There are so many examples of people who’ve found the “prison” or “desert” to be a place of liberation – Mahatma Gandhi, Lech Walesa, Nelson Mandela, Dietrich Bonhoeffer and the list goes on and on (I wish I had some women to add to that list off the top of my head…would love to cite those examples, too.)

And it causes us to ask two questions:

(1) Why do we fight the prison when we feel we’re there? Like you in your job, Linda, or others who are feeling trapped in a stifling circumstance, I think it’s in those moments that life asks us the most profound questions…and when we seek to escape before learning the lessons. Ultimately, those lessons make us even more powerful when we can emerge from captivity recognizing that we are always and everywhere free to respond to everything we encounter…that we are never really “captive” – especially when we see our lives in light of an unfettered eternity.

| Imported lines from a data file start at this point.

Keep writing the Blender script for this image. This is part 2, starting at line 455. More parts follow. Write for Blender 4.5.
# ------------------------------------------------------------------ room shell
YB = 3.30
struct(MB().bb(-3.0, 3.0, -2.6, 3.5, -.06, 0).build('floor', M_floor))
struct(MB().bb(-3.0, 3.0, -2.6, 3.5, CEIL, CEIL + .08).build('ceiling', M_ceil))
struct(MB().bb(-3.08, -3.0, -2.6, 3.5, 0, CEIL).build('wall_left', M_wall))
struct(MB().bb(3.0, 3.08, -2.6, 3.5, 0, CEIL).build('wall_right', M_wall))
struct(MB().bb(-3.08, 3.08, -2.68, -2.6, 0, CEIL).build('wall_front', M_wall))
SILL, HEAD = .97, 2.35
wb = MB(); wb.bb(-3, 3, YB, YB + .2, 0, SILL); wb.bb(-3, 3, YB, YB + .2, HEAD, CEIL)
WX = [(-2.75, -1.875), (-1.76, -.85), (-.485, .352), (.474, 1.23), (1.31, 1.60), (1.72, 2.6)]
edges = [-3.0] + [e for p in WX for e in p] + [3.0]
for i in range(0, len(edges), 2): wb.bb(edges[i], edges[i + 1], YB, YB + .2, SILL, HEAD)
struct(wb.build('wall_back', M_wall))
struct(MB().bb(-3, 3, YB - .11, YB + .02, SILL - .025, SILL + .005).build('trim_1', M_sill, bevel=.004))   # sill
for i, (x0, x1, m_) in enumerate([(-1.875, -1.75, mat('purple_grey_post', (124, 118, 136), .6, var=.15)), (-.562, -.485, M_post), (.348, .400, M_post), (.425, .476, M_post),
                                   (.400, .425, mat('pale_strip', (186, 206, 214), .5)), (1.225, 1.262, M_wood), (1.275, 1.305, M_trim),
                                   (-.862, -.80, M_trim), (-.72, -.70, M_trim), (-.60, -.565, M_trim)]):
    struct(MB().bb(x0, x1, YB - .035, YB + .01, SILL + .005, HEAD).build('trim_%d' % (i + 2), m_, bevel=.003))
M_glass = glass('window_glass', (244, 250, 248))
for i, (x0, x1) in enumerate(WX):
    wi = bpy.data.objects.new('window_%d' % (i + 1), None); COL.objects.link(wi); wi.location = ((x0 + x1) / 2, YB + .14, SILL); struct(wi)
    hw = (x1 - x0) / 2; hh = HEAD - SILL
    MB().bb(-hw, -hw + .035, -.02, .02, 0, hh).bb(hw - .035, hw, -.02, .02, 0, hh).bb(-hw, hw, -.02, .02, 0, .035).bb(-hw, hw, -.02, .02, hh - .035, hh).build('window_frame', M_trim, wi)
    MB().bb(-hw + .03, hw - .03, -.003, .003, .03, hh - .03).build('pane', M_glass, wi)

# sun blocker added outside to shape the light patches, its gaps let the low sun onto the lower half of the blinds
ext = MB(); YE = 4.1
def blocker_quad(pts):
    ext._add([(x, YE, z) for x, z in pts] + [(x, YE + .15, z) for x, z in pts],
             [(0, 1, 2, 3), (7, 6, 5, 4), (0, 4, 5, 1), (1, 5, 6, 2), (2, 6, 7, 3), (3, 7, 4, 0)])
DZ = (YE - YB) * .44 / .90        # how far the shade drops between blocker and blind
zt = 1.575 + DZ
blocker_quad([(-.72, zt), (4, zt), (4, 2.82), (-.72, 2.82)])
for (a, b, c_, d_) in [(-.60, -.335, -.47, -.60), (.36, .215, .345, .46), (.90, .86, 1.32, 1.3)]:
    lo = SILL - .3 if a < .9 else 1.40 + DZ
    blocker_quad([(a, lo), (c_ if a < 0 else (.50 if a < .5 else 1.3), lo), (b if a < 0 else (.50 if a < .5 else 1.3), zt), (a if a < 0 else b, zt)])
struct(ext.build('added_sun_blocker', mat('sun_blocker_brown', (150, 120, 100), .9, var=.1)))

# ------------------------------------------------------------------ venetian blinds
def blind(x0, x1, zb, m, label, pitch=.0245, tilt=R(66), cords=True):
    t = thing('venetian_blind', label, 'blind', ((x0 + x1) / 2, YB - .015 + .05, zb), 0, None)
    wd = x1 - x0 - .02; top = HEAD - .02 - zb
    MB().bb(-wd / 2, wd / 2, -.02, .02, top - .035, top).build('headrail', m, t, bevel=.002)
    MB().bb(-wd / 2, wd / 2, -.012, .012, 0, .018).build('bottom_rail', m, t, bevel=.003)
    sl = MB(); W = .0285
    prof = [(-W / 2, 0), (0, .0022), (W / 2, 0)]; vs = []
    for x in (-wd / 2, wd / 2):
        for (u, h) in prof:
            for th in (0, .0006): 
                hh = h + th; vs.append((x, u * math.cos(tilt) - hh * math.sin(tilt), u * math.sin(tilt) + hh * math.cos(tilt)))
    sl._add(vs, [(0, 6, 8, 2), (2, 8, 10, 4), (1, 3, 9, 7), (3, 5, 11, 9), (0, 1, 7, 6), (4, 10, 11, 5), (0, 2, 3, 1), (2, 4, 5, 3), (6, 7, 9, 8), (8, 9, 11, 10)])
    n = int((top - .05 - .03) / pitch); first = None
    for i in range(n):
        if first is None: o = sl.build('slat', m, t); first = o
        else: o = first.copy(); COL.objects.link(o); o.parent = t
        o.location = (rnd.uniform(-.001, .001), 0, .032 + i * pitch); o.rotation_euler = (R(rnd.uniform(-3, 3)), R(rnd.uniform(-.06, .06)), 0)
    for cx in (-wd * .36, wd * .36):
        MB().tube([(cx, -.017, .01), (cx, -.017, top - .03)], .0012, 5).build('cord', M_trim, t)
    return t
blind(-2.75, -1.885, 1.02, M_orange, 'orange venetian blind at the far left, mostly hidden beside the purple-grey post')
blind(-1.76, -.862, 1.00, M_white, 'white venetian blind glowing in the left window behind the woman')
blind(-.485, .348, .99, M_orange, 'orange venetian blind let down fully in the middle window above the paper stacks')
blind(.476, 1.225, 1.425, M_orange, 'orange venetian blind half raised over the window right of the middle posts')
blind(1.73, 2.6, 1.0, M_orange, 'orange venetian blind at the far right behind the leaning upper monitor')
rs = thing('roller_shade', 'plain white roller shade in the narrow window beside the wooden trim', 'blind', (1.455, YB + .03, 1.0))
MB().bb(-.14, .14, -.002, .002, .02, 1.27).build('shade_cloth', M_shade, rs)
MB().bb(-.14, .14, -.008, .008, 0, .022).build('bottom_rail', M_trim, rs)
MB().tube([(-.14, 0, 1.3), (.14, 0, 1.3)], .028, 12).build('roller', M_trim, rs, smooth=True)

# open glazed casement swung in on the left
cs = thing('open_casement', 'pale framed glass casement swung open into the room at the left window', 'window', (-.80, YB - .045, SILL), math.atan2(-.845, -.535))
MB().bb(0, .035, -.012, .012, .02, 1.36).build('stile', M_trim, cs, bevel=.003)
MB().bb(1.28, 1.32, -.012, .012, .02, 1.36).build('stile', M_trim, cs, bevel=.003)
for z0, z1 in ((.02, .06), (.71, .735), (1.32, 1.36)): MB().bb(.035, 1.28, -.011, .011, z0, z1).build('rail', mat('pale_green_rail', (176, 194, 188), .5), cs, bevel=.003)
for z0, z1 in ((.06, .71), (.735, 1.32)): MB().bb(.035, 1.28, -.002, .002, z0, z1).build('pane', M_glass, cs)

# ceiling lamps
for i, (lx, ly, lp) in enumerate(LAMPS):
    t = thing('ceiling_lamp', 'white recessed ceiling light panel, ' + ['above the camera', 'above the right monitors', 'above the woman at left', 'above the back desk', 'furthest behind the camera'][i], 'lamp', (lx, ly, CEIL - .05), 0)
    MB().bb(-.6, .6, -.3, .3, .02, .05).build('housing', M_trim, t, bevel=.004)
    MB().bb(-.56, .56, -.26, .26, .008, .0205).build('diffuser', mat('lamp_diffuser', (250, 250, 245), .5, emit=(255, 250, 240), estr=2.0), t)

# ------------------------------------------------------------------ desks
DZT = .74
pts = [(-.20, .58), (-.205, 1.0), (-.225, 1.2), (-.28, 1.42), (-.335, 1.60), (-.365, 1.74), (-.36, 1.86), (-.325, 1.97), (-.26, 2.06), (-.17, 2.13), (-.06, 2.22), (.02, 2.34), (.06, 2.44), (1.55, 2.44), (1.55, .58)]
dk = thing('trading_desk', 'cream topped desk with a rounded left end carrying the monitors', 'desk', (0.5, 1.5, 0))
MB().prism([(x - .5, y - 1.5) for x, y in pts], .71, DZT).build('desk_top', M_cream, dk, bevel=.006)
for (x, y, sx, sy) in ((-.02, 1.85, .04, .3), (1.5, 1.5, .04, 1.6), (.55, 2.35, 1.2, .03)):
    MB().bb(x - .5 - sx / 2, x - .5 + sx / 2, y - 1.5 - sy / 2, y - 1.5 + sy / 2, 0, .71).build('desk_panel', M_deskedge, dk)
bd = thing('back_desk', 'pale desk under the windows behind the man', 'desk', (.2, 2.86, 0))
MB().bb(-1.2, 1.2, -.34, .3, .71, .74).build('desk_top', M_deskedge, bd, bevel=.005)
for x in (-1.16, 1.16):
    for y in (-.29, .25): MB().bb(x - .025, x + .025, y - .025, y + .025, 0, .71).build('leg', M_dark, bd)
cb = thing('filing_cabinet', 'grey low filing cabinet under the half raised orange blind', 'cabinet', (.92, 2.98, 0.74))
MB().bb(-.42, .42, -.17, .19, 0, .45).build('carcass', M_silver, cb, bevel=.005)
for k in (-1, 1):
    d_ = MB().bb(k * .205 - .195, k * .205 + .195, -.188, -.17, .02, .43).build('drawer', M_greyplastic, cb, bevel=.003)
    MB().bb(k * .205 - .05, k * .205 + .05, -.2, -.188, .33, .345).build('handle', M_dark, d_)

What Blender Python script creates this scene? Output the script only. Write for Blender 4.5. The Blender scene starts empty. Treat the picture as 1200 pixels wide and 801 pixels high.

(2) Why do we not seek more moments of voluntary “imprisonment”? Why don’t we divest ourselves of the “trappings” of life – possessions and even people – to get away to the desert and just be captivated by what “is”? Why don’t we lock ourselves in a room and just reflect more regularly?

Thanks for helping me take this moment of on-the-move meditation today, Linda.

Megan Price

Very good post! It does make me think about my moments of imprisonment and realize/remember the many lessons I learned about myself during those tough times in life. While, unlike Andrew, I don’t wish for them to return; I do however know that if they do I am stronger because of it, I can handle it and I look forward to the silver lining.

Corey McCarren

@Andrew, bell hooks and Harriet Tubman are a couple that come to mind for me. Also Andrew, I like you mentioning trying to “escape before learning the lessons.” I can definitely think of an example of a time that I tried to get out of something before I learned the lessons of that hardship but couldn’t, and in the end I was a much better person for it.